BRIEF | Output the lines below exactly, please, from the first line until the line with "tag(mb.build('river_bed', M['bed']), kind='structure')", counting both.
──────── DATASET CONTENT
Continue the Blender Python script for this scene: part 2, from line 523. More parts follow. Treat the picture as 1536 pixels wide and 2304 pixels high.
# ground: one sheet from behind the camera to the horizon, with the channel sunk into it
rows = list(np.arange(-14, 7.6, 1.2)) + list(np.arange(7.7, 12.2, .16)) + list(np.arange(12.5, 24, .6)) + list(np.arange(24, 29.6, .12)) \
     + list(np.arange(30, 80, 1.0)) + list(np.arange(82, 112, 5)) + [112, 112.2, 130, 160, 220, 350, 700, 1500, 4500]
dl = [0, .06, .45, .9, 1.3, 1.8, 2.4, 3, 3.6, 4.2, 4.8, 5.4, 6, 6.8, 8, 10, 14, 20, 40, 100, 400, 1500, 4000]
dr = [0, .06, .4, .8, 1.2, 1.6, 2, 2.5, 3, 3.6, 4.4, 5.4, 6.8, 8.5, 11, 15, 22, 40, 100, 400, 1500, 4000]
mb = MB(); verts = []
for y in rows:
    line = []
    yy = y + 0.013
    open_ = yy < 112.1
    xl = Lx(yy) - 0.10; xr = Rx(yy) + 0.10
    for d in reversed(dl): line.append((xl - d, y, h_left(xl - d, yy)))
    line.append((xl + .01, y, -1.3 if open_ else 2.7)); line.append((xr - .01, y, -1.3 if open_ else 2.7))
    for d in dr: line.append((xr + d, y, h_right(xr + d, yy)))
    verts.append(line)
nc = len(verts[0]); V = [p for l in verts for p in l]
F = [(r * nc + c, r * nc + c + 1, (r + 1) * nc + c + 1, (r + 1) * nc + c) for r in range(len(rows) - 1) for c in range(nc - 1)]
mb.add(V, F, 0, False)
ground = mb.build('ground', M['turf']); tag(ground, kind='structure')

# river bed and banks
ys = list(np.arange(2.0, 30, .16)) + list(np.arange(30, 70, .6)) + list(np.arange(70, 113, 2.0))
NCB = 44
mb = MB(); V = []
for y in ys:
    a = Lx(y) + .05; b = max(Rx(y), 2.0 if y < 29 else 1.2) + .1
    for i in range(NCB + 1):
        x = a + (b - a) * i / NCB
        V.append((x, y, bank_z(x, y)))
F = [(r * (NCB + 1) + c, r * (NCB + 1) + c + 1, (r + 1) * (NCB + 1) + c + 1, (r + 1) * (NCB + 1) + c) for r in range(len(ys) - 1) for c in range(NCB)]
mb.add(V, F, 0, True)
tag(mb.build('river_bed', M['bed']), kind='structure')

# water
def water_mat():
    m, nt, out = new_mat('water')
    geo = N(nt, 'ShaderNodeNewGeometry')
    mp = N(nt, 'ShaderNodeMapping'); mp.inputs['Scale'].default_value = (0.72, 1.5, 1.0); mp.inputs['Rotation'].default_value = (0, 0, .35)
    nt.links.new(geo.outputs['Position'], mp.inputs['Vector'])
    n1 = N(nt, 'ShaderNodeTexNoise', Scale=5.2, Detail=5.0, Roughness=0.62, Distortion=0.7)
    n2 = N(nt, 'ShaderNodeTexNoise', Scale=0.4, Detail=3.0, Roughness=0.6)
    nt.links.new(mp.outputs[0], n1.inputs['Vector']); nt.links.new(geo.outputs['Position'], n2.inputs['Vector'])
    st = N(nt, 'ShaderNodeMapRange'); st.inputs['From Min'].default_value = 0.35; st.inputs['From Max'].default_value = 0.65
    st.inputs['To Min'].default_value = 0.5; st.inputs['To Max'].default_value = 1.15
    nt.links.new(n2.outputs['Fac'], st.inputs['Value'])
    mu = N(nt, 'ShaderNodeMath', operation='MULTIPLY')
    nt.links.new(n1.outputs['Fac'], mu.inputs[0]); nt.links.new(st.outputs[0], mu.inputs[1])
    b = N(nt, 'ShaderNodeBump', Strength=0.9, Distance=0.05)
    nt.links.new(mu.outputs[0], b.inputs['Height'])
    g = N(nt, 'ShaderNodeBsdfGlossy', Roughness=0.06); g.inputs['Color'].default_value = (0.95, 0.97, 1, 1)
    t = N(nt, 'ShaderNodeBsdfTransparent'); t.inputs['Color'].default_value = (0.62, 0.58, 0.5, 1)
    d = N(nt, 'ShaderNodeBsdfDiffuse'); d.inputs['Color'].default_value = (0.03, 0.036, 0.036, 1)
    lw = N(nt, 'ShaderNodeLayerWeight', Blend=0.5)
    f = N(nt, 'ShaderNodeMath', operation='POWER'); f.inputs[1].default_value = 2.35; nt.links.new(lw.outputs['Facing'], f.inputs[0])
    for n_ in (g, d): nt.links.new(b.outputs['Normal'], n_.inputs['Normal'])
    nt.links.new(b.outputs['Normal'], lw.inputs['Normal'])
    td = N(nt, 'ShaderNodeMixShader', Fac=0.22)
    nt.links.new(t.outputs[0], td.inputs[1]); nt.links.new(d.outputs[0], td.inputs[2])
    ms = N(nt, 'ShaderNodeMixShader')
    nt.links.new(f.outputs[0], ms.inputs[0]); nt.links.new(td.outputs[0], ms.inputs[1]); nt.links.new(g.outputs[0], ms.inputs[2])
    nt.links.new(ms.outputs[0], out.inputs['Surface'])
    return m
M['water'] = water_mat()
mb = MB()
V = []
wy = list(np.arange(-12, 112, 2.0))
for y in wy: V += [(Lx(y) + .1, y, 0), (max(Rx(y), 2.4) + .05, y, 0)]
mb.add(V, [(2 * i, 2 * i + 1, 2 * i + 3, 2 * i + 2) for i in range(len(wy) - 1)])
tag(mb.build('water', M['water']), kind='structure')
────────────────
RESPONSE TO THE TASK |
Continue the Blender Python script for this scene: part 2, from line 523. More parts follow. Treat the picture as 1536 pixels wide and 2304 pixels high.
# ground: one sheet from behind the camera to the horizon, with the channel sunk into it
rows = list(np.arange(-14, 7.6, 1.2)) + list(np.arange(7.7, 12.2, .16)) + list(np.arange(12.5, 24, .6)) + list(np.arange(24, 29.6, .12)) \
     + list(np.arange(30, 80, 1.0)) + list(np.arange(82, 112, 5)) + [112, 112.2, 130, 160, 220, 350, 700, 1500, 4500]
dl = [0, .06, .45, .9, 1.3, 1.8, 2.4, 3, 3.6, 4.2, 4.8, 5.4, 6, 6.8, 8, 10, 14, 20, 40, 100, 400, 1500, 4000]
dr = [0, .06, .4, .8, 1.2, 1.6, 2, 2.5, 3, 3.6, 4.4, 5.4, 6.8, 8.5, 11, 15, 22, 40, 100, 400, 1500, 4000]
mb = MB(); verts = []
for y in rows:
    line = []
    yy = y + 0.013
    open_ = yy < 112.1
    xl = Lx(yy) - 0.10; xr = Rx(yy) + 0.10
    for d in reversed(dl): line.append((xl - d, y, h_left(xl - d, yy)))
    line.append((xl + .01, y, -1.3 if open_ else 2.7)); line.append((xr - .01, y, -1.3 if open_ else 2.7))
    for d in dr: line.append((xr + d, y, h_right(xr + d, yy)))
    verts.append(line)
nc = len(verts[0]); V = [p for l in verts for p in l]
F = [(r * nc + c, r * nc + c + 1, (r + 1) * nc + c + 1, (r + 1) * nc + c) for r in range(len(rows) - 1) for c in range(nc - 1)]
mb.add(V, F, 0, False)
ground = mb.build('ground', M['turf']); tag(ground, kind='structure')

# river bed and banks
ys = list(np.arange(2.0, 30, .16)) + list(np.arange(30, 70, .6)) + list(np.arange(70, 113, 2.0))
NCB = 44
mb = MB(); V = []
for y in ys:
    a = Lx(y) + .05; b = max(Rx(y), 2.0 if y < 29 else 1.2) + .1
    for i in range(NCB + 1):
        x = a + (b - a) * i / NCB
        V.append((x, y, bank_z(x, y)))
F = [(r * (NCB + 1) + c, r * (NCB + 1) + c + 1, (r + 1) * (NCB + 1) + c + 1, (r + 1) * (NCB + 1) + c) for r in range(len(ys) - 1) for c in range(NCB)]
mb.add(V, F, 0, True)
tag(mb.build('river_bed', M['bed']), kind='structure')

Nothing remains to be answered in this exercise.